Embracing our faith in God

Father John A. Kiley
Posted

A few Sundays ago, the Gospel featured Jesus’ disciples asking, “Increase our faith.” Happily Pope Francis’ first encyclical, “The Light of Faith,” celebrates faith’s Scriptural, spiritual, ecclesial and social consequences. In our era when the Christian faith at the heart of Catholicism is so misunderstood, mocked or ignored, the pontiffs’ words are most welcomed. Amid the secular considerations that preoccupy today’s unbelieving society, the pope insists that Christians “profess their faith in God’s tangible and powerful love, which really does act in history and determines its final destiny: a love that can be encountered, a love fully revealed in Christ’s passion, death and resurrection.”

The papal encyclical begins, as one might expect, with Abraham and Sarah, the father and mother of all believers. God’s call to Abraham and Sarah is an invitation to accept that God can lead them to their fullest selves. God can make Abraham, an elderly childless man, into a father. And God can make Sarah, an elderly barren woman, into a mother. Abraham and Sarah accept the promises of God on faith, that is, they take God at his word. The couple thus enters into a personal relationship with God and treasures his word. Even when the prospect of Abraham’s fatherhood is cut short by the threatened sacrifice of Isaac, Abraham does not waver in his commitment to God. Abraham continues to take God at his word – which is the very essence of faith.

Our Holy Father next cites the Jewish nation as our ancestor in faith. God promises to guide the nation of Israel onward toward its full, authentic self. God will lead the Jews out of Egypt and into freedom where they can become his worshipping people. Sometimes the Jews find it difficult to take God at his word, to remain a people of faith. Idolatry, the worship of something handy, something tangible, something evident, is a constant temptation during the forty-year trek to the Promised Land. God reassures his chosen people from time to time but faith, taking God at his word and trusting in a personal relationship with him, is tough for the Jews. They often forget that God is faithful.

Like Abraham and Sarah, and like the nomadic Israelites, Christians are also called to take God at his word that he will lead each Christian generation onward toward personal fulfillment and moral freedom.
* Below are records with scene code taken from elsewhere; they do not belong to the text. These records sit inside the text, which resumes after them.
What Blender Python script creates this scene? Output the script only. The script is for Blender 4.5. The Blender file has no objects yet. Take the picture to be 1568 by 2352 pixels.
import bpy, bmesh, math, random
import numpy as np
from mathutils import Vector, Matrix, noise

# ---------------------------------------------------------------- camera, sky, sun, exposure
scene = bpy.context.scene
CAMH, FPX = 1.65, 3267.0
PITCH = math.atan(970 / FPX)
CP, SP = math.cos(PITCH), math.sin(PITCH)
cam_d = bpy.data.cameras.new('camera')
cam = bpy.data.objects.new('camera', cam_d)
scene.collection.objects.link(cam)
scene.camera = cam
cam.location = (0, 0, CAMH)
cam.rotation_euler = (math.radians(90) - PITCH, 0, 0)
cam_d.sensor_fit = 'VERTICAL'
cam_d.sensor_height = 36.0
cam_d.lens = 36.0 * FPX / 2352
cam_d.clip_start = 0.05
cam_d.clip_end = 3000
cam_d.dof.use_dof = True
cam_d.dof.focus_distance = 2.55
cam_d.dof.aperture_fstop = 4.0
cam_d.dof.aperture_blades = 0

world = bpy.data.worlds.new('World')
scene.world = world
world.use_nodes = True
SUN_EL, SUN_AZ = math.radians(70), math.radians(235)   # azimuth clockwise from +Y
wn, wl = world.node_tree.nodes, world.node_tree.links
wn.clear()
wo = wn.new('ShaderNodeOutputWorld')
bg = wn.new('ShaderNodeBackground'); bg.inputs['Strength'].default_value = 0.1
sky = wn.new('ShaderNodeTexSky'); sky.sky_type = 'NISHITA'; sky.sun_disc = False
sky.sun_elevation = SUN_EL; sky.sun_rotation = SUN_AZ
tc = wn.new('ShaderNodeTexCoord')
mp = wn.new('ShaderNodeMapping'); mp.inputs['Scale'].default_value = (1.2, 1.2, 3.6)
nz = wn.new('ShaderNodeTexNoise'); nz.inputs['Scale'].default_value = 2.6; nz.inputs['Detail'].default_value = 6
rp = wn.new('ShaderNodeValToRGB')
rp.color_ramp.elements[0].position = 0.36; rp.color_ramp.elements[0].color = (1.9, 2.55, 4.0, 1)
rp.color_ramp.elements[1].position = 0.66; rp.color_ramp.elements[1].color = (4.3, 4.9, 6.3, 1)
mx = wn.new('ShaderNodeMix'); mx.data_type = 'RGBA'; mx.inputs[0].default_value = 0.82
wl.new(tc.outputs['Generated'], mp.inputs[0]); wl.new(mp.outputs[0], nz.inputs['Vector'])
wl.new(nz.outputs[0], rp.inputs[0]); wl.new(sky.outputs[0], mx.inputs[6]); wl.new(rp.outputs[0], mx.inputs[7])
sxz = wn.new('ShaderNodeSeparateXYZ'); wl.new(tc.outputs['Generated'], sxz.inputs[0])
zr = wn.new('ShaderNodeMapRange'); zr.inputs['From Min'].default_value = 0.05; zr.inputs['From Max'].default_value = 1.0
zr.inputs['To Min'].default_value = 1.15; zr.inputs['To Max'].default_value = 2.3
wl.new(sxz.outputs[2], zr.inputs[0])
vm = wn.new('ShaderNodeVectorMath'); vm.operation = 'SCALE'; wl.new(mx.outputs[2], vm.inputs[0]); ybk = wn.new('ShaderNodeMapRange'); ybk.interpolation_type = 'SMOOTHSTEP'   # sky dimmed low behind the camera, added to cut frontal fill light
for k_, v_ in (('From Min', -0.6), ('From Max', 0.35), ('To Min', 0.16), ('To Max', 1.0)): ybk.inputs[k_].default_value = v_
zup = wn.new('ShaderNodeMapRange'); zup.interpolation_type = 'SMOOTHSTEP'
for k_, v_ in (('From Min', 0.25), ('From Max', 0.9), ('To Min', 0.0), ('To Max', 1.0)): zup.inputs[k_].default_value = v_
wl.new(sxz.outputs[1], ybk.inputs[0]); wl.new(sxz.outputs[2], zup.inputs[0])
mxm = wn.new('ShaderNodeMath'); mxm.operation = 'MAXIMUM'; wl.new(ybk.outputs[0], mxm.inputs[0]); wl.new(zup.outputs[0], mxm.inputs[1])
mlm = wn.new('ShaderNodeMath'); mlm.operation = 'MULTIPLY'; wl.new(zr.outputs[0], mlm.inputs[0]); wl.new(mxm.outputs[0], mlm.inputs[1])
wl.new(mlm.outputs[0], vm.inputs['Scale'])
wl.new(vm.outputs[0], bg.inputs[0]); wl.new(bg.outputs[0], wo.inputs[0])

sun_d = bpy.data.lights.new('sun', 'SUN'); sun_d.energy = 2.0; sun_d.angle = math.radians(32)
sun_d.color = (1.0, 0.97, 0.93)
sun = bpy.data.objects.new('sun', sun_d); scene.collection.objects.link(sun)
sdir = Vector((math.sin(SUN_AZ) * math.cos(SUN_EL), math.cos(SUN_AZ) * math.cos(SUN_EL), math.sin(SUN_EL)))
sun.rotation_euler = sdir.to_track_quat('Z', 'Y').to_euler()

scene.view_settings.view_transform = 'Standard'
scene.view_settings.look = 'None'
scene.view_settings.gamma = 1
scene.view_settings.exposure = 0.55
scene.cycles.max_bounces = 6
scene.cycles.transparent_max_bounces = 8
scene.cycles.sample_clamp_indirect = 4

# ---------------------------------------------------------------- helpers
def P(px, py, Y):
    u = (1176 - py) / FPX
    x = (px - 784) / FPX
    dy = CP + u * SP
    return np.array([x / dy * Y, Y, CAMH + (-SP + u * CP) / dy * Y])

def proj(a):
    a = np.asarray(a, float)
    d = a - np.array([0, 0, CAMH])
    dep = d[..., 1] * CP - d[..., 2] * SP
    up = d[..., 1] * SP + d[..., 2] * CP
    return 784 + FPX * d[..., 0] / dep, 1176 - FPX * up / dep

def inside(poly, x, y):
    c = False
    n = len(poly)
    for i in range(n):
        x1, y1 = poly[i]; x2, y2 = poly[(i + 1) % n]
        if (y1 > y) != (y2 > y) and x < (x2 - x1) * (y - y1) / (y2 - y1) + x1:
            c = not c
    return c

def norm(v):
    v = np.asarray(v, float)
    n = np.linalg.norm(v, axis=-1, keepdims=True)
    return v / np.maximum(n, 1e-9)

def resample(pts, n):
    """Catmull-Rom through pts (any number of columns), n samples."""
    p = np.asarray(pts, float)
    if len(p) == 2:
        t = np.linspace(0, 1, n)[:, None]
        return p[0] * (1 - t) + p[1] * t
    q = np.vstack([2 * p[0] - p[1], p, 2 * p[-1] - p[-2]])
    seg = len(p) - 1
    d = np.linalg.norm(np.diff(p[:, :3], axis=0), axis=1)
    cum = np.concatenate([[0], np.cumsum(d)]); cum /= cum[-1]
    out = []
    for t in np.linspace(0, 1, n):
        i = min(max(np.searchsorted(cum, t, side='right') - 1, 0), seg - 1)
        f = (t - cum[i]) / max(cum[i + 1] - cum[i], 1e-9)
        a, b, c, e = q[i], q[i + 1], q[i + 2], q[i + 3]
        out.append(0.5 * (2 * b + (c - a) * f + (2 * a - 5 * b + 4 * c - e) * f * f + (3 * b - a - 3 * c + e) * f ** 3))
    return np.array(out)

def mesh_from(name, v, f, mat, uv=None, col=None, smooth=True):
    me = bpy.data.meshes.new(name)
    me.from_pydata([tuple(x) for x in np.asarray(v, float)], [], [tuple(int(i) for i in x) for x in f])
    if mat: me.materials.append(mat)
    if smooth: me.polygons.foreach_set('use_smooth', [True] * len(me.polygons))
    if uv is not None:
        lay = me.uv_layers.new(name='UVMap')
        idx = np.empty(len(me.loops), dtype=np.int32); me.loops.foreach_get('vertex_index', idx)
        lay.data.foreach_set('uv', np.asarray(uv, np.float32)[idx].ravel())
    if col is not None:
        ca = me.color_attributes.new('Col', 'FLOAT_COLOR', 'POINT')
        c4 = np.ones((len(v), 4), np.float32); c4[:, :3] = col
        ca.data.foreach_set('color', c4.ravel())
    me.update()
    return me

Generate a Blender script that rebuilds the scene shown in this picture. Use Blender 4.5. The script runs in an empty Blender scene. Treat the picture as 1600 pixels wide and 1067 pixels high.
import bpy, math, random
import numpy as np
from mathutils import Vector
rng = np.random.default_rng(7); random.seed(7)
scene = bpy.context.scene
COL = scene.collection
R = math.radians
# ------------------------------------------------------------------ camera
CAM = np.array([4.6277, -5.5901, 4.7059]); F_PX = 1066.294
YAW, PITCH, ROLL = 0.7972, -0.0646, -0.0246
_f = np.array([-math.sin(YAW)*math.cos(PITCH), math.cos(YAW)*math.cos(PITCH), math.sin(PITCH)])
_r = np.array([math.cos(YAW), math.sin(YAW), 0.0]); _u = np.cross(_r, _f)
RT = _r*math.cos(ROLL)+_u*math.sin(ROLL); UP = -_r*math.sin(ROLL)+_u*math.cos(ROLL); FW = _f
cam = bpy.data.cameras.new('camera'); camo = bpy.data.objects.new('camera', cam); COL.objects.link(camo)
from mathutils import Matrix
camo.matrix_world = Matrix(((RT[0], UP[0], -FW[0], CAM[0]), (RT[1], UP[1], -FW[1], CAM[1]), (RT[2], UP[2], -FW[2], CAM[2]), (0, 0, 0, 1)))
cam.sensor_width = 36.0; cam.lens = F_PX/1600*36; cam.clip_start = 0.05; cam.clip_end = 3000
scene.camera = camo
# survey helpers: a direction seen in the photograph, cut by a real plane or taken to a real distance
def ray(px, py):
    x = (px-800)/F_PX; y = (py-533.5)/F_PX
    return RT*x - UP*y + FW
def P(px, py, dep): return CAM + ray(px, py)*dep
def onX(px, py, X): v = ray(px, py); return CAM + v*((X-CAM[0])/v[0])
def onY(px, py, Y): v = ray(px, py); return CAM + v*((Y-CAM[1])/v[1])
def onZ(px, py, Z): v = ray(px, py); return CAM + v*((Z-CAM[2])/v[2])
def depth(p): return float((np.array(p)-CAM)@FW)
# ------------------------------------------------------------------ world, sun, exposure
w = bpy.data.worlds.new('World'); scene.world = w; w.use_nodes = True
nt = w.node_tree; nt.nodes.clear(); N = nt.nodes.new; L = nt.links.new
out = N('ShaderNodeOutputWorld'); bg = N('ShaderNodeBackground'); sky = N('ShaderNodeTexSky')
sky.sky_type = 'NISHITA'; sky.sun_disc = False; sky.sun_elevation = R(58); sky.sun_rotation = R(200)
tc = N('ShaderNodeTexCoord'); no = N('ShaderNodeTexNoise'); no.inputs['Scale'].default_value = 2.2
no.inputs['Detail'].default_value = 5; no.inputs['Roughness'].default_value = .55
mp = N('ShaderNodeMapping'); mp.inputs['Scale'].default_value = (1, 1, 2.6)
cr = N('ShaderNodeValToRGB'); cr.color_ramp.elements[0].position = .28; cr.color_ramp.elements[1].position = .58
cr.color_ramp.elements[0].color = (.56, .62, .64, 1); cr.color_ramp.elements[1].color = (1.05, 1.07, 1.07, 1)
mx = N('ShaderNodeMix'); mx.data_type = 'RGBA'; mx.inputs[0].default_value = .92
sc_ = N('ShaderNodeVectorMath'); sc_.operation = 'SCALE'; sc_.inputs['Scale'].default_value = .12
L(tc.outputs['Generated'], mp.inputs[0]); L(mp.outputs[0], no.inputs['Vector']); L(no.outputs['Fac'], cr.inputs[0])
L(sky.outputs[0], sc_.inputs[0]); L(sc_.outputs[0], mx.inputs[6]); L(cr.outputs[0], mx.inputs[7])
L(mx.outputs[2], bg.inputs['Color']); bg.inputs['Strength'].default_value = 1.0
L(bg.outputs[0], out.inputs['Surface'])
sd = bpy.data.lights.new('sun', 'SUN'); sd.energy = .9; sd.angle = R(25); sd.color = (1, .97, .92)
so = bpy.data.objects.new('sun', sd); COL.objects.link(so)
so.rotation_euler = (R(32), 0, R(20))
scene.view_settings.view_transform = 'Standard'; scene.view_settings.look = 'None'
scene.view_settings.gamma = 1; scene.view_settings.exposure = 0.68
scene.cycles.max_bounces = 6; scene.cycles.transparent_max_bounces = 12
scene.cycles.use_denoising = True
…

But happily for believers in the New Dispensation, God’s spoken word is now the word-made-flesh. Modern believers still have to accept God at his word, but his word was made visible, tangible, and historical in the Passion, Death, and Resurrection of Jesus Christ. “…it is precisely in contemplating Jesus’ death that faith grows stronger and receives a dazzling light.” “Christ’s total self-gift” the pope writes, “overcomes every suspicion and enables me to entrust myself to him completely.” The dead but now risen Christ is the “trustworthy witness,” a “solid support for our faith.”

Faith, then, is accepting God at his word, trusting that his promises to mankind will be achieved, that he can heal the world of sin, that he can guide history to fulfillment, that eternal bliss does indeed await those who are responsive to him. Faith, as well, is accepting the risen Jesus as God’s Incarnate Word, the historical proof that God will keep his word and never abandon mankind. The bishop of Rome writes, “Christian faith is faith in the incarnation of the word and his bodily resurrection; it is faith in a God who is so close to us that he entered our human history. Far from divorcing us from reality, our faith in the son of God made man in Jesus of Nazareth enables us to grasp reality’s deepest meaning and to see how much God loves this world and is constantly guiding it towards himself.”

St. Cyril of Jerusalem insightfully suggests that both God and the Christian community possess the same name: faithful. God is “faithful” and Christians are “the faithful.” St. Augustine explains further: “Man is faithful when he believes in God and his promises; God is faithful when he grants to man what he has promised.” Faith, then, is to embrace God warmly and wholly as one who keeps his promises, promises fulfilled in God’s good time but made certain by the death and resurrection of Christ.